§ **Request**: Write out the entries below exactly, starting at the first line and stopping after the line that contains "put('blade', LL, o); put('stalk', ST, o)"; skip all pictures.

Records contained in a dataset
────────────────────────────────────────

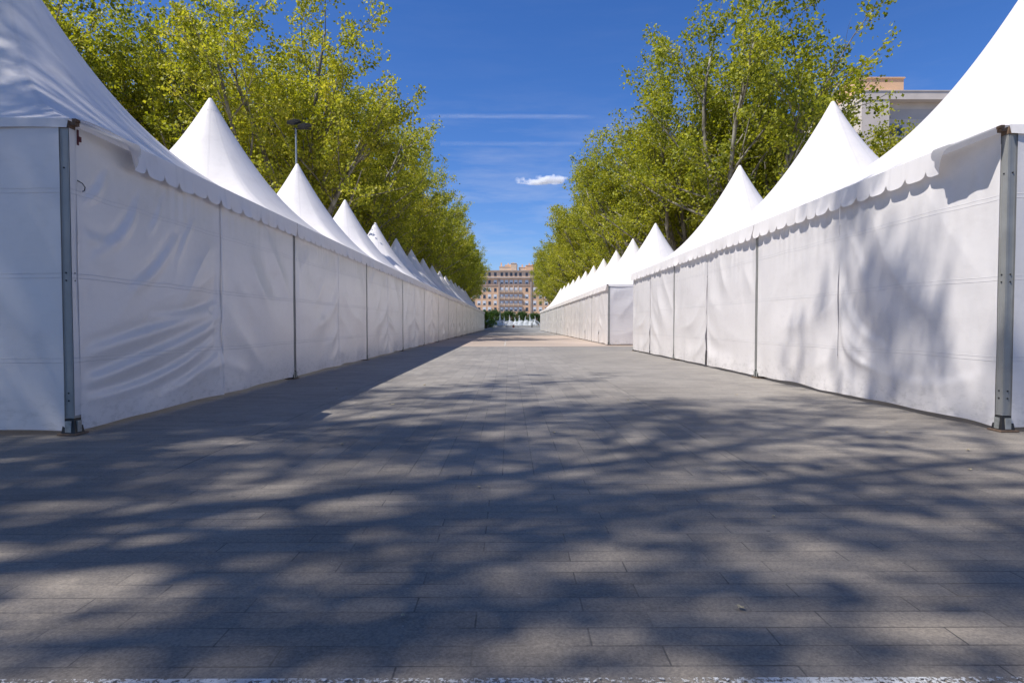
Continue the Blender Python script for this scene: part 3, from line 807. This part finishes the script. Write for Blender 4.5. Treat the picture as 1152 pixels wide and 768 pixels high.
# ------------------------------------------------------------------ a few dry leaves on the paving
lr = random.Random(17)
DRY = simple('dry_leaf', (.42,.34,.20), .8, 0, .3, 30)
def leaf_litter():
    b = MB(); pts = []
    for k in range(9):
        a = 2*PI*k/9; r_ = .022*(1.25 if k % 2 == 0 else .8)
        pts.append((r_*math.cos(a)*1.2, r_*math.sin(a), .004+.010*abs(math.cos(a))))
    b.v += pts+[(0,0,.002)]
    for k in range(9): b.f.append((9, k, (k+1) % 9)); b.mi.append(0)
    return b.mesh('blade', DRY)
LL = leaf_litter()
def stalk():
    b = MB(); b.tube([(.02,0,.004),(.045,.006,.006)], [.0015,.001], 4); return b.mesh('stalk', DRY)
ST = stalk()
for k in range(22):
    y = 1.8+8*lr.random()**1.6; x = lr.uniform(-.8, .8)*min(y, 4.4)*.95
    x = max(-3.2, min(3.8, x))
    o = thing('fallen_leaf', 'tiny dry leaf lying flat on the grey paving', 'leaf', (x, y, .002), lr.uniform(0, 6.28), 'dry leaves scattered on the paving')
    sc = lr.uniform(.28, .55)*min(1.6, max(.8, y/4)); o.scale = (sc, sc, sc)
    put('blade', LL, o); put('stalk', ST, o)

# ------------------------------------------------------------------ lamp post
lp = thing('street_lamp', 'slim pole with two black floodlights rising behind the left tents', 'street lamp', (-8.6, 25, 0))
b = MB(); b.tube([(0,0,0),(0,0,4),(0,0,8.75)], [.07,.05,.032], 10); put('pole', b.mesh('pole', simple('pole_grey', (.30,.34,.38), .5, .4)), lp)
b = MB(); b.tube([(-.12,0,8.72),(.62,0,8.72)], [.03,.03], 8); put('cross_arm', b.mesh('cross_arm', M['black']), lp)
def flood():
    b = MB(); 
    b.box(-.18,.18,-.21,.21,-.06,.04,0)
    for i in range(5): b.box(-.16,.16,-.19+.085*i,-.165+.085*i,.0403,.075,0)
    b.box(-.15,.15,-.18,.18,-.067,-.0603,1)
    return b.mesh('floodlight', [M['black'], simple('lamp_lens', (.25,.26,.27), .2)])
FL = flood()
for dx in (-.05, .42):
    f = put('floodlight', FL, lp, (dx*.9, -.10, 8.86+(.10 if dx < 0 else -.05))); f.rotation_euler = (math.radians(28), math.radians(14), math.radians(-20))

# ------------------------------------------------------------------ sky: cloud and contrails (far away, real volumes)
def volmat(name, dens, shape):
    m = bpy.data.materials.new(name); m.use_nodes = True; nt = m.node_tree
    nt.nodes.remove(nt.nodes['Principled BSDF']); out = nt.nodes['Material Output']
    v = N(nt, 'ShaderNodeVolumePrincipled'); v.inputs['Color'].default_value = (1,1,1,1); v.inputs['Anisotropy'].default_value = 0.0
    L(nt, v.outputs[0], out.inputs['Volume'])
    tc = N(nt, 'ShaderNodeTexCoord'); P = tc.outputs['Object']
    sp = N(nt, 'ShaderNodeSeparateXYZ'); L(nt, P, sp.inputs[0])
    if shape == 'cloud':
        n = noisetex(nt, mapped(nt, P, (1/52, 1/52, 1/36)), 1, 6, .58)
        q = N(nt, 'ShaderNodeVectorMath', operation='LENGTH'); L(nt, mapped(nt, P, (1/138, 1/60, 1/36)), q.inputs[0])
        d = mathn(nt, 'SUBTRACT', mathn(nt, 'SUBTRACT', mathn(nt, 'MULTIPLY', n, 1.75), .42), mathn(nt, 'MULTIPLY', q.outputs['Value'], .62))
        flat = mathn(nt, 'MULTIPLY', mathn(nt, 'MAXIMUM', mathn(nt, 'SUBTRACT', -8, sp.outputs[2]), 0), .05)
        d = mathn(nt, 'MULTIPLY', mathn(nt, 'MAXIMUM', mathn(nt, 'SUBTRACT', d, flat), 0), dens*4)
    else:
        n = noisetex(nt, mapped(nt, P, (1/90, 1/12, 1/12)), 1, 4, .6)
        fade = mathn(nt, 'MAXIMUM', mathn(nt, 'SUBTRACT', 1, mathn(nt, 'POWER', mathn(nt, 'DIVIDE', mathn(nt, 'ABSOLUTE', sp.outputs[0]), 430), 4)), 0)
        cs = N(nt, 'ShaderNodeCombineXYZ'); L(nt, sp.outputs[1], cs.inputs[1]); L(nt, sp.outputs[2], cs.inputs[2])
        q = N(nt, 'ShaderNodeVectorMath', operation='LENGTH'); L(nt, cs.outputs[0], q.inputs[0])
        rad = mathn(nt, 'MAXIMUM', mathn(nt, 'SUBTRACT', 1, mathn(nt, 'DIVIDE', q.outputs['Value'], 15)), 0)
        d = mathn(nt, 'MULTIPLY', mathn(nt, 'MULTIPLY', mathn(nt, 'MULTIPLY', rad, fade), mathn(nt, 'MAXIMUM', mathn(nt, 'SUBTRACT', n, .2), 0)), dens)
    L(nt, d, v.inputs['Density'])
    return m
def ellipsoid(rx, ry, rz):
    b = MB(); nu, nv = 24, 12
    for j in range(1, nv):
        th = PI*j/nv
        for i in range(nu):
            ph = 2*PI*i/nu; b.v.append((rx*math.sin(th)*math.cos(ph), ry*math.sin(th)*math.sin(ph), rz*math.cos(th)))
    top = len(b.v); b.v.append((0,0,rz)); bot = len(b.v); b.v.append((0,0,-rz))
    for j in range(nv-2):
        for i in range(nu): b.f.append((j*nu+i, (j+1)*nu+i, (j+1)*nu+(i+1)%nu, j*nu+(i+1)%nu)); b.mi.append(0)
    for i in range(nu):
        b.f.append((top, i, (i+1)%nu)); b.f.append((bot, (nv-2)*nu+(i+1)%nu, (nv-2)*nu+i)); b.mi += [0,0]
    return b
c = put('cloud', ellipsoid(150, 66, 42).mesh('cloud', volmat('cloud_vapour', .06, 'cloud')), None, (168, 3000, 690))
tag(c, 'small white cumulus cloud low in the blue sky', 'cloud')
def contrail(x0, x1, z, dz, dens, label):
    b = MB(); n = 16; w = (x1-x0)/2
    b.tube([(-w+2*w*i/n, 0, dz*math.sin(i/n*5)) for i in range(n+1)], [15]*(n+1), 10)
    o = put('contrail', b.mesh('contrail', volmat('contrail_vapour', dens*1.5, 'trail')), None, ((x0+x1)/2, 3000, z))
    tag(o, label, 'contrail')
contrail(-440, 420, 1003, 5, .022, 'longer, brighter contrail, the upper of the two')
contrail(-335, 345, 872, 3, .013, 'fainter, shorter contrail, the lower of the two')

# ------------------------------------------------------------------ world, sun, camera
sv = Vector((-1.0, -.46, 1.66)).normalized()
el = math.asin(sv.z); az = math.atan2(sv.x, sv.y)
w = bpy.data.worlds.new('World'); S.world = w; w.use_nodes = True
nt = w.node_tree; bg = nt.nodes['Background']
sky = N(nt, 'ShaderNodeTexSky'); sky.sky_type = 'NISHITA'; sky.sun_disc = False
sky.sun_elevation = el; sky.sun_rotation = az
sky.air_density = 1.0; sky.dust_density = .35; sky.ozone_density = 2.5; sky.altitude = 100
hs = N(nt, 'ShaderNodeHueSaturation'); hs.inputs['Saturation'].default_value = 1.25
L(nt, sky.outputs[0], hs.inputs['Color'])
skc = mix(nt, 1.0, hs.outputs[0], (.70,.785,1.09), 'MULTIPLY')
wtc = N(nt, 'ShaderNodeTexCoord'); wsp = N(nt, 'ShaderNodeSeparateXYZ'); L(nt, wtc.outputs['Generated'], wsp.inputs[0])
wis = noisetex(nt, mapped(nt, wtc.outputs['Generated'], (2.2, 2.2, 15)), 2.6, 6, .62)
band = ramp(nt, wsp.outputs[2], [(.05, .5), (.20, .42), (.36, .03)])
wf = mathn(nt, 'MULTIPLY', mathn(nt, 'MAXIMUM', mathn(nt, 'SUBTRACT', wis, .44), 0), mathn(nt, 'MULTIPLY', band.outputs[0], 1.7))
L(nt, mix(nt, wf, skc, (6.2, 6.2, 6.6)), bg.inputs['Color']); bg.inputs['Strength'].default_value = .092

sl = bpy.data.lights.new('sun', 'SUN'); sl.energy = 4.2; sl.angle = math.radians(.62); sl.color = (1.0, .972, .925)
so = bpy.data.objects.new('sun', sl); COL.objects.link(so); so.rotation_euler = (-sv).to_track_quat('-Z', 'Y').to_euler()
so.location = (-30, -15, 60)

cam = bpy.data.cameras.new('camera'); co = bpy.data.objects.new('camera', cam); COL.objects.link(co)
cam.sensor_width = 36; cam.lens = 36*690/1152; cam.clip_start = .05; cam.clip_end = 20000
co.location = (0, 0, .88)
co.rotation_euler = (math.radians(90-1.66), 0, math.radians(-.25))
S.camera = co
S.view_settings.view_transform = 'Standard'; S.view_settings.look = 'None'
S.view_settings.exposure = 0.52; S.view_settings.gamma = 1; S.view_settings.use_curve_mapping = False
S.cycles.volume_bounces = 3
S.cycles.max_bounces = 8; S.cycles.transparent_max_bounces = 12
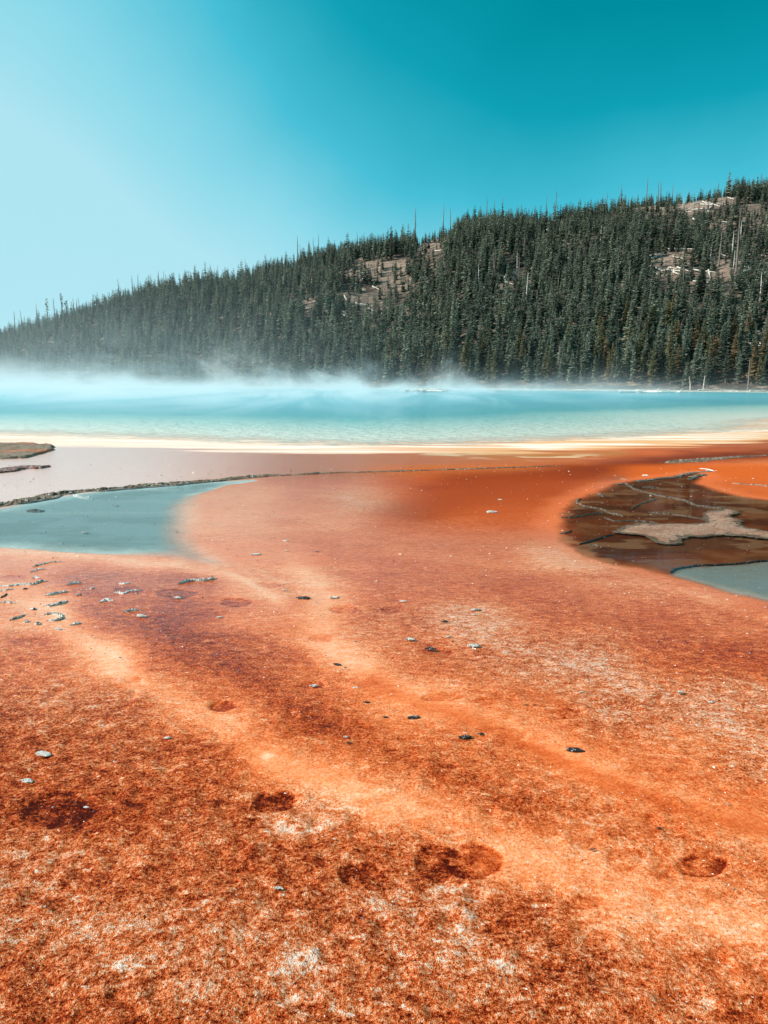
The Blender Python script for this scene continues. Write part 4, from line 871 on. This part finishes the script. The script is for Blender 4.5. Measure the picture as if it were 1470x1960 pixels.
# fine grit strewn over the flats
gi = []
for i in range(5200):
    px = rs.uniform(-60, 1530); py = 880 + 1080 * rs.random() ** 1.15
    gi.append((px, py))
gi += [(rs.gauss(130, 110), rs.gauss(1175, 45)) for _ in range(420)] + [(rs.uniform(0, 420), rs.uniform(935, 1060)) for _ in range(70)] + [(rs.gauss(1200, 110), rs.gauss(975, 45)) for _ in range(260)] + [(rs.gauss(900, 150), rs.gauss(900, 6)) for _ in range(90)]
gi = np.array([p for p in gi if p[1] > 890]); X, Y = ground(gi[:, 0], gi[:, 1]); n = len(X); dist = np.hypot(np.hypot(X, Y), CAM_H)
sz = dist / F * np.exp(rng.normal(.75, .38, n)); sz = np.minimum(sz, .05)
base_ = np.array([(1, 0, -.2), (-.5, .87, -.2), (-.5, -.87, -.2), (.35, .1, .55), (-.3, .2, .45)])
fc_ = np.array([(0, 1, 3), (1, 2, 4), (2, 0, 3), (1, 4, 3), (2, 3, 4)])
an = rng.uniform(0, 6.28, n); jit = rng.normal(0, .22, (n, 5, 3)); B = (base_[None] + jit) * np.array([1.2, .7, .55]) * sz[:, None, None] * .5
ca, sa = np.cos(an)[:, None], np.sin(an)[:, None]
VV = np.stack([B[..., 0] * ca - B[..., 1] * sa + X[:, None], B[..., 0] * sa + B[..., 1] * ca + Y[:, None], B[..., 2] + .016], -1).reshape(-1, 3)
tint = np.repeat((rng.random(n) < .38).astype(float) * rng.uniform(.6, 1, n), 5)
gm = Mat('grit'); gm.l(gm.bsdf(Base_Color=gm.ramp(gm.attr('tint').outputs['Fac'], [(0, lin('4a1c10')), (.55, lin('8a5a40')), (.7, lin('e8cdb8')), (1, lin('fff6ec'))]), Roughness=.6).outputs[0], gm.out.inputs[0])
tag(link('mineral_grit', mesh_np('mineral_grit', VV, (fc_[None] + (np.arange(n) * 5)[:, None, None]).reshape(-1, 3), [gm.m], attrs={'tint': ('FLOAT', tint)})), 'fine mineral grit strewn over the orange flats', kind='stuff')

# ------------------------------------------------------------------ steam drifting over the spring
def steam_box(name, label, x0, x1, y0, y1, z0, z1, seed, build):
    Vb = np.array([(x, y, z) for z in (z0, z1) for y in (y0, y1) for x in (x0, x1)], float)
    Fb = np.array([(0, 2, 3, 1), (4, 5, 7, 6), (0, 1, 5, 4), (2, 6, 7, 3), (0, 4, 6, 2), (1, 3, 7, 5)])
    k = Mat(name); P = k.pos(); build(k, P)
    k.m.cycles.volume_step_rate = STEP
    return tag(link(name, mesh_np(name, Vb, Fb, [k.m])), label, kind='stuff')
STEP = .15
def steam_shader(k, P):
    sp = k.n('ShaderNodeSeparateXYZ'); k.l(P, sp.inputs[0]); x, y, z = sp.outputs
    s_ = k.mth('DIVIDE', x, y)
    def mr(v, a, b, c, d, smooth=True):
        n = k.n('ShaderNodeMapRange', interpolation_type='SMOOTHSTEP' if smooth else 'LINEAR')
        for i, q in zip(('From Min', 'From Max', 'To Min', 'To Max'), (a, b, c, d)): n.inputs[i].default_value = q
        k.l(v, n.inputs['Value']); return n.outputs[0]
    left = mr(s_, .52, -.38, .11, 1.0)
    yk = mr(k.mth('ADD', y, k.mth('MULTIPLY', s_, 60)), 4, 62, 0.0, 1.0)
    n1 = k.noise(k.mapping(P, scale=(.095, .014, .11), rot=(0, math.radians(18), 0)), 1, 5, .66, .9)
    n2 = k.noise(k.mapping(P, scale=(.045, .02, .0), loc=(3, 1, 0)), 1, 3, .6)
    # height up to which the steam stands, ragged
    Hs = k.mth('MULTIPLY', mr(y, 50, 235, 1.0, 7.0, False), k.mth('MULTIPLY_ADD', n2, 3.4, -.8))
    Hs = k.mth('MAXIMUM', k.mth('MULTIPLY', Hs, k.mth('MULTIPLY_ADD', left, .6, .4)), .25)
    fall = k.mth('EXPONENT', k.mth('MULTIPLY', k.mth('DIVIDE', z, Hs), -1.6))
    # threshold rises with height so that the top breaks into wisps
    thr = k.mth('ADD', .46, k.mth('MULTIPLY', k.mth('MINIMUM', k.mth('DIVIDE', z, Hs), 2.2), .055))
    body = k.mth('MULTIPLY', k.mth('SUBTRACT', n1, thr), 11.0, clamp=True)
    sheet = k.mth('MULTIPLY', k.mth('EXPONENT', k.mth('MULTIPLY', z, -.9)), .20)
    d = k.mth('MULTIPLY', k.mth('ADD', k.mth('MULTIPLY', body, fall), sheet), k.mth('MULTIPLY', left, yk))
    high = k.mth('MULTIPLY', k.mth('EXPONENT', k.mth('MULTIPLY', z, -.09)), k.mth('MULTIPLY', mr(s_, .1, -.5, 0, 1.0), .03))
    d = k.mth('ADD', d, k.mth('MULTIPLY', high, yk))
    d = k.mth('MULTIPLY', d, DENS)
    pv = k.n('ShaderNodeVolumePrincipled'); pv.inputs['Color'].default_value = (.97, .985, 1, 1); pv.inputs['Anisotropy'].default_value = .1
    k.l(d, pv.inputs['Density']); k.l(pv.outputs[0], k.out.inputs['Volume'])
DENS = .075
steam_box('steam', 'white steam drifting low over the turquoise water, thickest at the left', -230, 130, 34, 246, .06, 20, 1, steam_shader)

────────────────────────────────────────

§ **Worked answer**:
Continue the Blender Python script for this scene: part 3, from line 807. This part finishes the script. Write for Blender 4.5. Treat the picture as 1152 pixels wide and 768 pixels high.
# ------------------------------------------------------------------ a few dry leaves on the paving
lr = random.Random(17)
DRY = simple('dry_leaf', (.42,.34,.20), .8, 0, .3, 30)
def leaf_litter():
    b = MB(); pts = []
    for k in range(9):
        a = 2*PI*k/9; r_ = .022*(1.25 if k % 2 == 0 else .8)
        pts.append((r_*math.cos(a)*1.2, r_*math.sin(a), .004+.010*abs(math.cos(a))))
    b.v += pts+[(0,0,.002)]
    for k in range(9): b.f.append((9, k, (k+1) % 9)); b.mi.append(0)
    return b.mesh('blade', DRY)
LL = leaf_litter()
def stalk():
    b = MB(); b.tube([(.02,0,.004),(.045,.006,.006)], [.0015,.001], 4); return b.mesh('stalk', DRY)
ST = stalk()
for k in range(22):
    y = 1.8+8*lr.random()**1.6; x = lr.uniform(-.8, .8)*min(y, 4.4)*.95
    x = max(-3.2, min(3.8, x))
    o = thing('fallen_leaf', 'tiny dry leaf lying flat on the grey paving', 'leaf', (x, y, .002), lr.uniform(0, 6.28), 'dry leaves scattered on the paving')
    sc = lr.uniform(.28, .55)*min(1.6, max(.8, y/4)); o.scale = (sc, sc, sc)
    put('blade', LL, o); put('stalk', ST, o)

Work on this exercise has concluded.